> TO BE DONE
Please set down all the lines beneath this one exactly, without the pictures.

+++ DATASET EXCERPT +++

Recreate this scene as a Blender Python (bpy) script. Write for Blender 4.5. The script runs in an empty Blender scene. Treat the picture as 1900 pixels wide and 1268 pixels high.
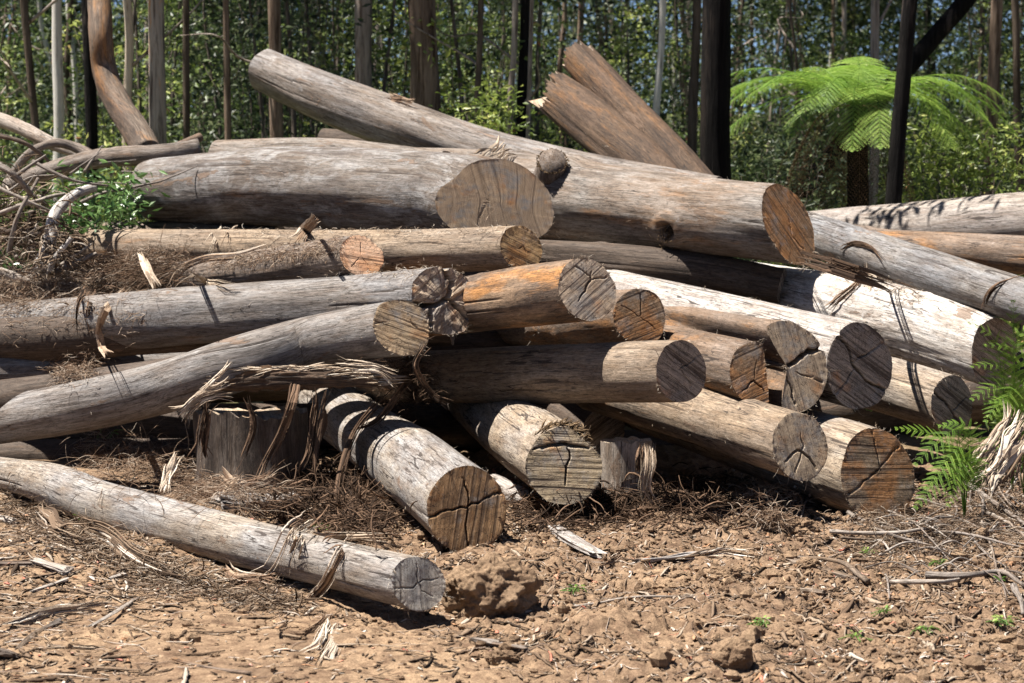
import bpy, math, random
import numpy as np
from mathutils import Vector
from mathutils.bvhtree import BVHTree

# ------------------------------------------------------------------ camera
FPX, CX, CY, HOR, CAMH = 4200.0, 950.0, 634.0, 340.0, 1.96
PITCH = math.atan((CY - HOR) / FPX)
scene = bpy.context.scene
COL = scene.collection
cam_d = bpy.data.cameras.new("camera")
cam_d.sensor_width = 36.0
cam_d.lens = FPX / 1900.0 * 36.0
cam_d.clip_start = 0.1
cam_d.clip_end = 2000
cam_d.dof.use_dof = True
cam_d.dof.focus_distance = 12.6
cam_d.dof.aperture_fstop = 4.5
cam = bpy.data.objects.new("camera", cam_d)
COL.objects.link(cam)
cam.location = (0, 0, CAMH)
cam.rotation_euler = (math.pi / 2 - PITCH, 0, 0)
scene.camera = cam

# ------------------------------------------------------------------ light
SUN_EL, SUN_AZ = math.radians(67), math.radians(185)     # azimuth from +X towards +Y
SD = Vector((math.cos(SUN_EL) * math.cos(SUN_AZ), math.cos(SUN_EL) * math.sin(SUN_AZ), math.sin(SUN_EL)))
w = bpy.data.worlds.new("World")
scene.world = w
w.use_nodes = True
wn = w.node_tree
wn.nodes.clear()
sky = wn.nodes.new('ShaderNodeTexSky')
sky.sky_type = 'NISHITA'
sky.sun_disc = False
sky.sun_elevation = SUN_EL
sky.sun_rotation = math.pi / 2 - SUN_AZ
sky.air_density = 0.35
sky.dust_density = 0.1
bg = wn.nodes.new('ShaderNodeBackground')
bg.inputs[1].default_value = 0.05
wo = wn.nodes.new('ShaderNodeOutputWorld')
wn.links.new(sky.outputs[0], bg.inputs[0])
wn.links.new(bg.outputs[0], wo.inputs[0])
sl = bpy.data.lights.new("sun", 'SUN')
sl.energy = 5.0
sl.angle = math.radians(0.53)
sl.color = (1.0, 0.95, 0.88)
so = bpy.data.objects.new("sun", sl)
COL.objects.link(so)
so.rotation_euler = SD.to_track_quat('Z', 'Y').to_euler()
scene.view_settings.view_transform = 'Standard'
scene.view_settings.look = 'None'
scene.view_settings.exposure = 1.5
scene.view_settings.gamma = 1.0
scene.view_settings.use_curve_mapping = False
scene.cycles.max_bounces = 5
scene.cycles.diffuse_bounces = 2
scene.cycles.transparent_max_bounces = 4

# ------------------------------------------------------------------ helpers
def P(px, py, D):
    cp, sp = math.cos(PITCH), math.sin(PITCH)
    u, v = (px - CX) / FPX, -(py - CY) / FPX
    d = np.array([u, cp + v * sp, -sp + v * cp])
    return np.array([0, 0, CAMH]) + d * (D / d[1])

def _hash(ix, iy, iz, seed):
    h = (ix * 374761393 + iy * 668265263 + iz * 2147483647 + seed * 974634777) & 0xFFFFFFFF
    h = ((h ^ (h >> 13)) * 1274126177) & 0xFFFFFFFF
    h = ((h ^ (h >> 16)) * 2246822519) & 0xFFFFFFFF
    return ((h ^ (h >> 15)) & 0xFFFFFF) / float(0xFFFFFF)

def vn(x, y, z, seed=0):
    x, y, z = np.broadcast_arrays(np.asarray(x, float), np.asarray(y, float), np.asarray(z, float))
    ix, iy, iz = np.floor(x).astype(np.int64), np.floor(y).astype(np.int64), np.floor(z).astype(np.int64)
    fx, fy, fz = x - ix, y - iy, z - iz
    fx, fy, fz = fx*fx*(3-2*fx), fy*fy*(3-2*fy), fz*fz*(3-2*fz)
    r = 0
    for a in (0, 1):
        for b in (0, 1):
            for c in (0, 1):
                r = r + _hash(ix+a, iy+b, iz+c, seed) * (fx if a else 1-fx) * (fy if b else 1-fy) * (fz if c else 1-fz)
    return r * 2 - 1

def fbm(x, y, z, seed=0, octv=4):
    r, a = 0, 1.0
    for o in range(octv):
        r = r + a * vn(x * 2**o, y * 2**o, z * 2**o, seed + o * 17)
        a *= 0.5
    return r

def sstep(a, b, x):
    t = np.clip((x - a) / (b - a), 0, 1)
    return t * t * (3 - 2 * t)

def tag(o, label=None, cat=None, group=None, kind=None):
    if label: o['label'] = label
    if cat: o['category'] = cat
    if group: o['group'] = group
    if kind: o['kind'] = kind
    return o

def empty(name, loc, label, cat, group=None):
    o = bpy.data.objects.new(name, None)
    o.empty_display_size = 0.1
    COL.objects.link(o)
    o.location = tuple(float(c) for c in loc)
    return tag(o, label, cat, group)

def mesh_from(name, V, F, mats=None, attrs=None, smooth=True):
    """F: list of (N,k) int arrays or one array"""
    V = np.asarray(V, dtype=np.float32)
    if not isinstance(F, (list, tuple)): F = [F]
    F = [np.asarray(f, dtype=np.int32) for f in F if len(f)]
    me = bpy.data.meshes.new(name)
    me.vertices.add(len(V))
    me.vertices.foreach_set('co', V.ravel())
    nl = sum(f.size for f in F)
    np_ = sum(len(f) for f in F)
    me.loops.add(nl)
    me.loops.foreach_set('vertex_index', np.concatenate([f.ravel() for f in F]))
    me.polygons.add(np_)
    tot = np.concatenate([np.full(len(f), f.shape[1], dtype=np.int32) for f in F])
    st = np.concatenate([[0], np.cumsum(tot)[:-1]]).astype(np.int32)
    me.polygons.foreach_set('loop_start', st)
    me.polygons.foreach_set('loop_total', tot)
    me.polygons.foreach_set('use_smooth', np.full(np_, smooth, dtype=bool))
    me.update(calc_edges=True)
    for k, a in (attrs or {}).items():
        a = np.asarray(a, dtype=np.float32)
        if a.ndim == 1:
            at = me.attributes.new(k, 'FLOAT', 'POINT'); at.data.foreach_set('value', a)
        else:
            at = me.attributes.new(k, 'FLOAT_VECTOR', 'POINT'); at.data.foreach_set('vector', a.ravel())
    if mats is not None: me.materials.append(mats)
    return me

def obj(name, V, F, mat, root=None, attrs=None, smooth=True):
    V = np.asarray(V, dtype=np.float64)
    if root is not None: V = V - np.array(root.location)
    o = bpy.data.objects.new(name, mesh_from(name, V, F, mat, attrs, smooth))
    COL.objects.link(o)
    if root is not None: o.parent = root
    return o

def copy_tree(o, parent=None):
    c = o.copy(); COL.objects.link(c); c.parent = parent
    for ch in list(o.children): copy_tree(ch, c)
    return c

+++

> RESPONSE TO THIS EXERCISE
Recreate this scene as a Blender Python (bpy) script. Write for Blender 4.5. The script runs in an empty Blender scene. Treat the picture as 1900 pixels wide and 1268 pixels high.
import bpy, math, random
import numpy as np
from mathutils import Vector
from mathutils.bvhtree import BVHTree

# ------------------------------------------------------------------ camera
FPX, CX, CY, HOR, CAMH = 4200.0, 950.0, 634.0, 340.0, 1.96
PITCH = math.atan((CY - HOR) / FPX)
scene = bpy.context.scene
COL = scene.collection
cam_d = bpy.data.cameras.new("camera")
cam_d.sensor_width = 36.0
cam_d.lens = FPX / 1900.0 * 36.0
cam_d.clip_start = 0.1
cam_d.clip_end = 2000
cam_d.dof.use_dof = True
cam_d.dof.focus_distance = 12.6
cam_d.dof.aperture_fstop = 4.5
cam = bpy.data.objects.new("camera", cam_d)
COL.objects.link(cam)
cam.location = (0, 0, CAMH)
cam.rotation_euler = (math.pi / 2 - PITCH, 0, 0)
scene.camera = cam

# ------------------------------------------------------------------ light
SUN_EL, SUN_AZ = math.radians(67), math.radians(185)     # azimuth from +X towards +Y
SD = Vector((math.cos(SUN_EL) * math.cos(SUN_AZ), math.cos(SUN_EL) * math.sin(SUN_AZ), math.sin(SUN_EL)))
w = bpy.data.worlds.new("World")
scene.world = w
w.use_nodes = True
wn = w.node_tree
wn.nodes.clear()
sky = wn.nodes.new('ShaderNodeTexSky')
sky.sky_type = 'NISHITA'
sky.sun_disc = False
sky.sun_elevation = SUN_EL
sky.sun_rotation = math.pi / 2 - SUN_AZ
sky.air_density = 0.35
sky.dust_density = 0.1
bg = wn.nodes.new('ShaderNodeBackground')
bg.inputs[1].default_value = 0.05
wo = wn.nodes.new('ShaderNodeOutputWorld')
wn.links.new(sky.outputs[0], bg.inputs[0])
wn.links.new(bg.outputs[0], wo.inputs[0])
sl = bpy.data.lights.new("sun", 'SUN')
sl.energy = 5.0
sl.angle = math.radians(0.53)
sl.color = (1.0, 0.95, 0.88)
so = bpy.data.objects.new("sun", sl)
COL.objects.link(so)
so.rotation_euler = SD.to_track_quat('Z', 'Y').to_euler()
scene.view_settings.view_transform = 'Standard'
scene.view_settings.look = 'None'
scene.view_settings.exposure = 1.5
scene.view_settings.gamma = 1.0
scene.view_settings.use_curve_mapping = False
scene.cycles.max_bounces = 5
scene.cycles.diffuse_bounces = 2
scene.cycles.transparent_max_bounces = 4

# ------------------------------------------------------------------ helpers
def P(px, py, D):
    cp, sp = math.cos(PITCH), math.sin(PITCH)
    u, v = (px - CX) / FPX, -(py - CY) / FPX
    d = np.array([u, cp + v * sp, -sp + v * cp])
    return np.array([0, 0, CAMH]) + d * (D / d[1])

def _hash(ix, iy, iz, seed):
    h = (ix * 374761393 + iy * 668265263 + iz * 2147483647 + seed * 974634777) & 0xFFFFFFFF
    h = ((h ^ (h >> 13)) * 1274126177) & 0xFFFFFFFF
    h = ((h ^ (h >> 16)) * 2246822519) & 0xFFFFFFFF
    return ((h ^ (h >> 15)) & 0xFFFFFF) / float(0xFFFFFF)

def vn(x, y, z, seed=0):
    x, y, z = np.broadcast_arrays(np.asarray(x, float), np.asarray(y, float), np.asarray(z, float))
    ix, iy, iz = np.floor(x).astype(np.int64), np.floor(y).astype(np.int64), np.floor(z).astype(np.int64)
    fx, fy, fz = x - ix, y - iy, z - iz
    fx, fy, fz = fx*fx*(3-2*fx), fy*fy*(3-2*fy), fz*fz*(3-2*fz)
    r = 0
    for a in (0, 1):
        for b in (0, 1):
            for c in (0, 1):
                r = r + _hash(ix+a, iy+b, iz+c, seed) * (fx if a else 1-fx) * (fy if b else 1-fy) * (fz if c else 1-fz)
    return r * 2 - 1

def fbm(x, y, z, seed=0, octv=4):
    r, a = 0, 1.0
    for o in range(octv):
        r = r + a * vn(x * 2**o, y * 2**o, z * 2**o, seed + o * 17)
        a *= 0.5
    return r

def sstep(a, b, x):
    t = np.clip((x - a) / (b - a), 0, 1)
    return t * t * (3 - 2 * t)

def tag(o, label=None, cat=None, group=None, kind=None):
    if label: o['label'] = label
    if cat: o['category'] = cat
    if group: o['group'] = group
    if kind: o['kind'] = kind
    return o

def empty(name, loc, label, cat, group=None):
    o = bpy.data.objects.new(name, None)
    o.empty_display_size = 0.1
    COL.objects.link(o)
    o.location = tuple(float(c) for c in loc)
    return tag(o, label, cat, group)

def mesh_from(name, V, F, mats=None, attrs=None, smooth=True):
    """F: list of (N,k) int arrays or one array"""
    V = np.asarray(V, dtype=np.float32)
    if not isinstance(F, (list, tuple)): F = [F]
    F = [np.asarray(f, dtype=np.int32) for f in F if len(f)]
    me = bpy.data.meshes.new(name)
    me.vertices.add(len(V))
    me.vertices.foreach_set('co', V.ravel())
    nl = sum(f.size for f in F)
    np_ = sum(len(f) for f in F)
    me.loops.add(nl)
    me.loops.foreach_set('vertex_index', np.concatenate([f.ravel() for f in F]))
    me.polygons.add(np_)
    tot = np.concatenate([np.full(len(f), f.shape[1], dtype=np.int32) for f in F])
    st = np.concatenate([[0], np.cumsum(tot)[:-1]]).astype(np.int32)
    me.polygons.foreach_set('loop_start', st)
    me.polygons.foreach_set('loop_total', tot)
    me.polygons.foreach_set('use_smooth', np.full(np_, smooth, dtype=bool))
    me.update(calc_edges=True)
    for k, a in (attrs or {}).items():
        a = np.asarray(a, dtype=np.float32)
        if a.ndim == 1:
            at = me.attributes.new(k, 'FLOAT', 'POINT'); at.data.foreach_set('value', a)
        else:
            at = me.attributes.new(k, 'FLOAT_VECTOR', 'POINT'); at.data.foreach_set('vector', a.ravel())
    if mats is not None: me.materials.append(mats)
    return me

def obj(name, V, F, mat, root=None, attrs=None, smooth=True):
    V = np.asarray(V, dtype=np.float64)
    if root is not None: V = V - np.array(root.location)
    o = bpy.data.objects.new(name, mesh_from(name, V, F, mat, attrs, smooth))
    COL.objects.link(o)
    if root is not None: o.parent = root
    return o

def copy_tree(o, parent=None):
    c = o.copy(); COL.objects.link(c); c.parent = parent
    for ch in list(o.children): copy_tree(ch, c)
    return c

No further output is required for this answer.